I was filled with joy, I was delighted and GRATEFUL! All I could do was SMILE. I called Kevin to tell him he didn’t have to come because God started my car ;)

On my drive to work I started to second guess it all. I told my self maybe it was just circumstantial, there had to be away to explain it. My joy was beginning to permeate with doubt.

When I got to work I searched the bible and the dictionary :)

Miracle, definition: an extraordinary event manifesting divine intervention in human affairs.

You are the God who performs miracles; you display your power among the peoples
Psalm 77:14

And he did not do many miracles there because of their lack of faith.
Matt 13:58


God did extraordinary miracles through Paul
Acts 19:11

Does God give you his Spirit and work miracles among you because you observe the law, or because you believe what you heard?
Gal 3:5

how shall we escape if we ignore such a great salvation?

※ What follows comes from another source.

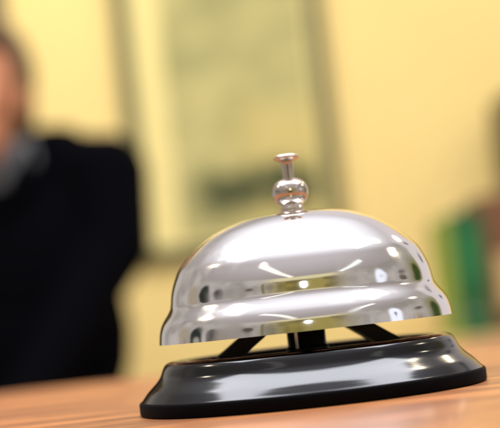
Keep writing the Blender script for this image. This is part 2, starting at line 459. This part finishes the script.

This salvation, which was first announced by the Lord, was confirmed to us by those who heard him. God also testified to it by signs, wonders and various miracles, and gifts of the Holy Spirit distributed according to his will.
Heb 2:3-4

This was the reinforcement I needed. Our God is a god of miracles. There is a part of me that feels embarrassed to relay this to my little car starting because it seems so unimportant. I know that God performs miracles. He just saved my aunt Collette’s life and restored her health. That's what I thought a miracle was. Most of us only believe a miracle to be something great due to what we deem "dire circumstances". But God will and I think wants to perform miracles in our lives, he wants us to seek, believe, yield and be obedient.

When I left work I was reserved to the fact my car may not start and I was ok with it. I felt and overwhelming sense that I was fully taken care of and loved. It didn’t matter if I had to walk 6 miles to get home I was just grateful. I got in my car, and it started right up and again there was another song playing for me on the radio…..

"thank you for everything, thank you for loving me, it don't even matter what tomorrow brings, well i will sing my, thank you for sun and rain, for what you give and take away for all your goodness i will always say, thank you"

It's a cheesy song but it was exactly what my heart was singing. I had an awesome day and knew God was with me. I am blessed!

The LORD said, "Go out and stand on the mountain in the presence of the LORD, for the LORD is about to pass by." Then a great and powerful wind tore the mountains apart and shattered the rocks before the LORD, but the LORD was not in the wind. After the wind there was an earthquake, but the LORD was not in the earthquake. After the earthquake came a fire, but the LORD was not in the fire. And after the fire came a gentle whisper. When Elijah heard it, he pulled his cloak over his face and went out and stood at the mouth of the cave. Then a voice said to him, "What are you doing here, Elijah?"